OK, not technically a hedge fund.

38. vishnugupta ◴[] No.34499727{3}[source]
> alternative of investing in logistics and warehouse automation, which saves the business a LOT of money

That was my best educated guess. For long, Amazon invested in payments believing it to be a differentiator and also to spin it off into its own business unit. The payments division at Amazon is huge. But after two decades of not going anywhere with payments business they seem to have thrown in the towel and focus instead on physical logistics side of e-commerce.

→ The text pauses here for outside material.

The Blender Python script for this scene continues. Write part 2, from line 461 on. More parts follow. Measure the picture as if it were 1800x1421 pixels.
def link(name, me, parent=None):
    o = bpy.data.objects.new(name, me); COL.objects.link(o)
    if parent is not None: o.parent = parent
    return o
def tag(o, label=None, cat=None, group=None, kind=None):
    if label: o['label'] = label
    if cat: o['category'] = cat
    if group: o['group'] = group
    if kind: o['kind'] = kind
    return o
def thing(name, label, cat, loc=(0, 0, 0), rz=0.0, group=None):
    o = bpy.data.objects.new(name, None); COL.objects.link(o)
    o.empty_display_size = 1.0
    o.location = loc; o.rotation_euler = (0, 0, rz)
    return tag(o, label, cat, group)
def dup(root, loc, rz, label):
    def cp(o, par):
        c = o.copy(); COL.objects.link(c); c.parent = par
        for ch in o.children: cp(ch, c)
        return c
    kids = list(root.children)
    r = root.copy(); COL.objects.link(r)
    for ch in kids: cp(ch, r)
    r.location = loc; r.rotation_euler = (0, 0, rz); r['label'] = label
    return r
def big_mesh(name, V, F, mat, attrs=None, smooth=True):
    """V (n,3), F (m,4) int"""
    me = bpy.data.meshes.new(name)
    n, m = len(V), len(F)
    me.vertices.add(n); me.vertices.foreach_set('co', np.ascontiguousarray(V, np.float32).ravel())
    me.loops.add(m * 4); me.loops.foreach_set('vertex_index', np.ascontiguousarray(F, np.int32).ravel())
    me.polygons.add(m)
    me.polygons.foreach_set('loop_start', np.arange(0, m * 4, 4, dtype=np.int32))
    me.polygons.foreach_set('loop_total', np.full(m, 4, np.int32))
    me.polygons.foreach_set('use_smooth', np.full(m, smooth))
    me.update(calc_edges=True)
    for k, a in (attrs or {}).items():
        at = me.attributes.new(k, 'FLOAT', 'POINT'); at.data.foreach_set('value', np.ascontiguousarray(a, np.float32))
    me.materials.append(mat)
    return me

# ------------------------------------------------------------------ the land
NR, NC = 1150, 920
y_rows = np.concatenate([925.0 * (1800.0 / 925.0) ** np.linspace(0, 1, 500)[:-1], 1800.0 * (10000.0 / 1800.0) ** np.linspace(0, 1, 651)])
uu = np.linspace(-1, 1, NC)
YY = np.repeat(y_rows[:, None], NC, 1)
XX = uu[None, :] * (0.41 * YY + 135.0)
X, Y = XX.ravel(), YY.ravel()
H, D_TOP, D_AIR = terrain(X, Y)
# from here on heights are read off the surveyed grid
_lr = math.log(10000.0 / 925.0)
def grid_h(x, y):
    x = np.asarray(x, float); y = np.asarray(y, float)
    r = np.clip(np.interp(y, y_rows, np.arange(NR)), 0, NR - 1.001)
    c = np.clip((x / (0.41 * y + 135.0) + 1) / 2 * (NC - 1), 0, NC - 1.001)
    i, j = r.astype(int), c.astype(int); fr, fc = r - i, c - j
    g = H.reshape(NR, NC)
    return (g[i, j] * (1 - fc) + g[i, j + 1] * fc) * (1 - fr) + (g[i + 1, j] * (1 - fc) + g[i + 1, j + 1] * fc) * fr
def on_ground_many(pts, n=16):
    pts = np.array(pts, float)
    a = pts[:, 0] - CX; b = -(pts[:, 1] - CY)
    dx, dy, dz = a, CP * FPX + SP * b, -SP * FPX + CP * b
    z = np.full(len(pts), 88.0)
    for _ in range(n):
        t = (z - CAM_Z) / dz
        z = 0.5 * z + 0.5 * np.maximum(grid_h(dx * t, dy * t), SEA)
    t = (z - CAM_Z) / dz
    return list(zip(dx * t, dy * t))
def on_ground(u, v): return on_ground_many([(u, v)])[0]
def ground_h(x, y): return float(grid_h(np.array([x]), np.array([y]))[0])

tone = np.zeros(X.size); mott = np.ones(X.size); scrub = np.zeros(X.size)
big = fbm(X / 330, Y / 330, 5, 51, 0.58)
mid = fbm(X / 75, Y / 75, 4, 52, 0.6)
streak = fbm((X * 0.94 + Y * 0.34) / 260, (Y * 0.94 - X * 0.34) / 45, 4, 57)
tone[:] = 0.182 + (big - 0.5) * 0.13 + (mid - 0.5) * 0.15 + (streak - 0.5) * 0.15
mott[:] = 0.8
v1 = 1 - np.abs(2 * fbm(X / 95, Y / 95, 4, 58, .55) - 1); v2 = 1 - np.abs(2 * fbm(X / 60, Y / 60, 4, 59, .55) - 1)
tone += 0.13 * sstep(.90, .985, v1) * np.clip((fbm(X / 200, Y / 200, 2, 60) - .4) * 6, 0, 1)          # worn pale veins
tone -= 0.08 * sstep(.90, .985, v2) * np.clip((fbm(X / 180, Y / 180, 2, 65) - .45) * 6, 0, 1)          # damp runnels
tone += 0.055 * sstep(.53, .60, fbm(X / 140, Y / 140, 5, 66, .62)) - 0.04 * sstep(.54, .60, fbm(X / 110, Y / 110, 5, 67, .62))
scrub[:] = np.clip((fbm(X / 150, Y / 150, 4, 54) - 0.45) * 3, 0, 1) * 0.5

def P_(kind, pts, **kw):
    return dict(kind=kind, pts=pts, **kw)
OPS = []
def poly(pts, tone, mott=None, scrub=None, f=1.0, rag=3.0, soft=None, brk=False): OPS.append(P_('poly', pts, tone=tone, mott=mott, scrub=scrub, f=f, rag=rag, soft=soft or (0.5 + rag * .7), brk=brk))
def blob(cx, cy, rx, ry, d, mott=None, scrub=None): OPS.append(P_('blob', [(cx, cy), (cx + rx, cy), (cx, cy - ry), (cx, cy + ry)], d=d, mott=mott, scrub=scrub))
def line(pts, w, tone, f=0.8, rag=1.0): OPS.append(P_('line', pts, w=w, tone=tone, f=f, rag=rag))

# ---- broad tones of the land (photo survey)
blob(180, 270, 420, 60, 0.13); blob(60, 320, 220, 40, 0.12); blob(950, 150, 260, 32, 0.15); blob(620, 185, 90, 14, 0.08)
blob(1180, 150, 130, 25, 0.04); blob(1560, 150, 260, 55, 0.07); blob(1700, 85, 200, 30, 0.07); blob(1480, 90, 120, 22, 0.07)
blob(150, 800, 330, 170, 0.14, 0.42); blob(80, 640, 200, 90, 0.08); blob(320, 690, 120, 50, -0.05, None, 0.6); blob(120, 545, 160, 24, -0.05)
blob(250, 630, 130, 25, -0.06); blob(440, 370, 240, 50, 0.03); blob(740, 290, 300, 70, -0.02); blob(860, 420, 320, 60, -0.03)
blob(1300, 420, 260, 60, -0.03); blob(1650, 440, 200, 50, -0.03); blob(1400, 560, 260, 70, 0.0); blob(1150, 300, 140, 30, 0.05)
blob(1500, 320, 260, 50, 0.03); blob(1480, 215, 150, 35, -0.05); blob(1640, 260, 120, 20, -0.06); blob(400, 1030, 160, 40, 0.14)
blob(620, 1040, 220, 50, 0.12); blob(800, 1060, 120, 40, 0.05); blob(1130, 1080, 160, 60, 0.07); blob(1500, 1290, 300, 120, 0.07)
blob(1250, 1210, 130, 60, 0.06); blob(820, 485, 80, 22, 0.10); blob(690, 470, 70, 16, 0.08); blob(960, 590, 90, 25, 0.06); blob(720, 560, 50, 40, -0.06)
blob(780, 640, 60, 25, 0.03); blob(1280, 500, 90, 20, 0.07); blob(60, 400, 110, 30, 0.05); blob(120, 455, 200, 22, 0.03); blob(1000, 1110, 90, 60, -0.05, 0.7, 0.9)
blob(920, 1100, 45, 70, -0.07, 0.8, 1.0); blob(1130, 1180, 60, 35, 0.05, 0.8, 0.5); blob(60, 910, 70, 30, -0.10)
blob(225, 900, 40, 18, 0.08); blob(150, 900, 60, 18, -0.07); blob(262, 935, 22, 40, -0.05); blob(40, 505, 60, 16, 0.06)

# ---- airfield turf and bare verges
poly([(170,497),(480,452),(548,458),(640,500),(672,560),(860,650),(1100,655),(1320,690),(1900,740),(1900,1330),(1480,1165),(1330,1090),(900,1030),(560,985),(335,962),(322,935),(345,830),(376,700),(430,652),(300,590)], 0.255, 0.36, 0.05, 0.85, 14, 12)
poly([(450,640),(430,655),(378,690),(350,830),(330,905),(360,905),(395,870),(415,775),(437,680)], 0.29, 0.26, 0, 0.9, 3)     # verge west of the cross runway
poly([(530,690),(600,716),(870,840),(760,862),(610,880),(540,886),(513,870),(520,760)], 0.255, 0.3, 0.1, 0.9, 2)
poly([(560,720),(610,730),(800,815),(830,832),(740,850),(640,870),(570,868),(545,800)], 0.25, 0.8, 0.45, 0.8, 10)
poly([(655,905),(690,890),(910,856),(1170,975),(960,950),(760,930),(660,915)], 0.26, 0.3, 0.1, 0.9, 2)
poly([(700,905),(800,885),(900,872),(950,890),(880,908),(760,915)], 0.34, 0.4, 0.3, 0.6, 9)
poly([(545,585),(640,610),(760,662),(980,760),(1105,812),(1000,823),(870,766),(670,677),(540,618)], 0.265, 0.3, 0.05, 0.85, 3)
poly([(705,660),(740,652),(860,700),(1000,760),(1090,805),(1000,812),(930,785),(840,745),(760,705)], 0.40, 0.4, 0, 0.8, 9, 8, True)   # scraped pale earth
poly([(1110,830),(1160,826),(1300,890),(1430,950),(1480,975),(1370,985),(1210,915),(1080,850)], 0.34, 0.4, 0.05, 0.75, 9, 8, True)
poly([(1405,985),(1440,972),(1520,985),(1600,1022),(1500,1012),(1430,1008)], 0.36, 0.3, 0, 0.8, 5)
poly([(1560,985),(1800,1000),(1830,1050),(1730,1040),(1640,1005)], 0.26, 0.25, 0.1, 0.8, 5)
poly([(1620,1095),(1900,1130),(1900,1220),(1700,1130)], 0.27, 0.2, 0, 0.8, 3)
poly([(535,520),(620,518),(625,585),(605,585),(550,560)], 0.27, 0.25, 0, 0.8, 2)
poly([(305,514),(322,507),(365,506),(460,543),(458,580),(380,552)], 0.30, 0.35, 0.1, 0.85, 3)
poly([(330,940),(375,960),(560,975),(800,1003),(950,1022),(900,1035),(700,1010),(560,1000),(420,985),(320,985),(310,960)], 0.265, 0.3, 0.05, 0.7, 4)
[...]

39. fomine3 ◴[] No.34500008{3}[source]
Amazon JP supports many local payment methods other than credit/debit cards that Stripe will never support, so it's unlikely able to switch all transactions. I suspect other local Amazons have local payment methods.
40. qqtt ◴[] No.34513430{5}[source]
Amazon Pay *NOW* is just a customer-facing service, but originally it was envisioned as a PayPal/Stripe type service for transferring money. It has evolved greatly over the years, and in the years before Stripe was even founded it was attempting to compete with PayPal (and ultimately what ended up being Stripe as well).

For example, here is the original press release for FPS: https://aws.amazon.com/about-aws/whats-new/2007/08/02/amazon...

I do see the Amazon Pay evolution (especially this expanded partnership with Stripe) as a distinct failure to capture the payment market.